ポーランドの発明家、「食べられる食器」を開発。使い捨てプラスチック対策で、使い捨てずに食べてしまえばいい、というわけ。グローバルな廃プラ対策の進展で商機到来(AFP)
2019-06-17 21:31:01
【6月16日 AFP】ポーランドの起業家で発明家でもあるイェジ・ワイソッキー(Jerzy WSysocki)氏は、機械から出てきたばかりのまだ温かい茶色い皿をつかむと、パリパリと食べ始めた。
(写真は、「食べられる食器」を開発したワイソッキー氏)
「ポークチョップは、プラスチック製の皿よりも小麦ふすまでできたこの皿で食べた方がおいしい」。ワイソッキー氏は、ポーランド北東部ザンブルフ(Zambrow)にある自身が経営する「バイオトレム(Biotrem)」の工場でそう言い、満面の笑みを浮かべた。
この食べられる皿はあまり味がしない。シリアルのようだが、段ボールをかじったらこんな味がするかもしれない。だが、ワイソッキー氏は、重要なのはこの食器が生分解性であることだと話す。
環境に配慮する目的で、こうした食器を食べる必要はない。小麦ふすまで作られた製品は、適当な気象条件下でほんの少しの湿気があれば、通常なら1か月、雨の多い時期なら2週間もすれば分解される。
ワイソッキー氏がこの皿を開発したのは15年前だが、バイオトレムは現在、年間約1500万枚を製造している。製造方法について同氏は「原料は小麦ふすまのみで、専用の機械を使い、最適な温度と圧力で圧縮する」と説明した。
EUは、プラスチック製の皿やカトラリー(ナイフやフォーク等)を2021年から禁止する予定で、バイオトレムの生産数も今後飛躍的に伸びる可能性がある。
ワイソッキー氏は現在60代で、父と祖父は製粉業を営んでいた。かなりの場所を取っていた小麦粉の余りを有効利用する方法はないかと考えていた時に、この食器のことを思い付いた。同時に、社会の役に立ちたいという思いにも突き動かされたという。「なぜなら、海を汚すごみの量は驚くほどだからだ」
■EUのプラ禁止が商機に
バイオトレムのマウゴジャタ・テン(Malgorzata Then)最高経営責任者(CEO)は、小麦ふすまの皿は1枚当たり15ユーロセント(約18円)で、さらに輸出の際は20%上乗せされるため、プラスチック製の皿よりも高価なことはもちろん認識していると話す。
だが、「プラスチック皿の価格には、リサイクルや海洋汚染対策にかかる環境コストが含まれていない」と指摘する。
バイオトレムは当初、環境問題に関心の高い人や他社と違うサービスを提供したいと考えるレストランやホテルをターゲットにしていた。だが、「EUの新たな政策によって、環境問題に詳しくない人たちも生分解性製品に関心を持たざるを得ない状況になっている」と同氏は話す。

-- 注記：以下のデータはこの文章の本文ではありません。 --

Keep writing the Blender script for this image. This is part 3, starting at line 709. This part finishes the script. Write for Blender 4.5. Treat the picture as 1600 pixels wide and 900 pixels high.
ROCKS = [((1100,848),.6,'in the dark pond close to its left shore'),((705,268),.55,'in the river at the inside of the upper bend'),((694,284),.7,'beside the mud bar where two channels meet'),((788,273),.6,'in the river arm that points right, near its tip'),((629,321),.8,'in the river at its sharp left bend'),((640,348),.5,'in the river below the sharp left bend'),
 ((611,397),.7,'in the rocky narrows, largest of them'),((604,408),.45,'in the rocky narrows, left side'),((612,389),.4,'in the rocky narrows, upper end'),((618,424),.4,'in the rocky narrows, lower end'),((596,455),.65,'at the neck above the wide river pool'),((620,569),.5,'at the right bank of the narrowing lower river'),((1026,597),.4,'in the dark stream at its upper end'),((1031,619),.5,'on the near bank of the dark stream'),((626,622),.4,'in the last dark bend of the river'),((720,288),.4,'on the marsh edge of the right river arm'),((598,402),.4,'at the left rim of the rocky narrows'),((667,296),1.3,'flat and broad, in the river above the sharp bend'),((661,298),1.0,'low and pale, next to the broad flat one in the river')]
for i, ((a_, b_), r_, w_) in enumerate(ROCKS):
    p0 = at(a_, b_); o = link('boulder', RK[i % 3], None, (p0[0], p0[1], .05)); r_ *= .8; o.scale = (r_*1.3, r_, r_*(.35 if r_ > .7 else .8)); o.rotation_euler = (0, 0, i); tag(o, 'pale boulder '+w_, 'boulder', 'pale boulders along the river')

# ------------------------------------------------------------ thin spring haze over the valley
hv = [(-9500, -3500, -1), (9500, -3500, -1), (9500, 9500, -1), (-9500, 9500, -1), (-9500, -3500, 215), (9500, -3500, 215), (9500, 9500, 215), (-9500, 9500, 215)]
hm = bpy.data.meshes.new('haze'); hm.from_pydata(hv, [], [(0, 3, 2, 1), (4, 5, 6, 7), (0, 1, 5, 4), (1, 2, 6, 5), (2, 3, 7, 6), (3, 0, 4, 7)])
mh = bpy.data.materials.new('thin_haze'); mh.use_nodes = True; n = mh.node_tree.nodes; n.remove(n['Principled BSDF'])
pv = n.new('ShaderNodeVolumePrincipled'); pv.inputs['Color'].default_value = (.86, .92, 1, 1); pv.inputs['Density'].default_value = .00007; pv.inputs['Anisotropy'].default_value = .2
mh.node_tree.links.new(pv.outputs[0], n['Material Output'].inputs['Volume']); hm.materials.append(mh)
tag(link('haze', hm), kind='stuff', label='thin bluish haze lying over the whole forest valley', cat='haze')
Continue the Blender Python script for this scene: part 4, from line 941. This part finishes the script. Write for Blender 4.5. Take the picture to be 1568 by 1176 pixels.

バイオトレムは現在、欧州やアジア、北米、オーストラリアに製品を供給している。「それほど多くはないが、将来について楽観的に考えられるほどの量だ」と、ワイソッキー氏は話す。
明るい展望は、需要の増加により価格の下落が予想されることが背景にある。また、この技術を応用すれば、トウモロコシや大麦、オーツ麦、キャッサバ、藻類などを原料とした皿の製造も可能になる。
「キャッサバに関しては、最初の試験結果が非常に良好で、すでに興味を持っている顧客もいる」とワイソッキー氏は語った。
バイオトレムでは、持ち帰りやケータリング用の食べられる箱の販売も目指している。開発はすでにかなり進んでいるが、耐水性と耐熱性をより高めることが課題として残されているという。
■「一晩」で始められる技術
ポーランドでプラスチックとの闘いの最前線に立つのは、バイオトレムだけではない。
グダニスク工科大学(Gdansk University of Thechnology)化学部の研究チームは、ジャガイモのでんぷんから作られた生分解性カトラリーを開発した。
ヘレナ・ヤニク(Helena Janik)教授はAFPに対し「生分解性の製品が水生生物へ与える影響を試験したが、このような試験を行っているのはわれわれだけだ。カトラリーは環境に優しいようだ」と話した。
同大学の革新的な技術を企業に売り込んでいるロベルト・バイコ(Robert Bajko)氏は、このカトラリーの製造には複雑な技術や巨額の投資は必要ないと話す。
プラスチック業界の誰もが「一晩で」始められると力説した。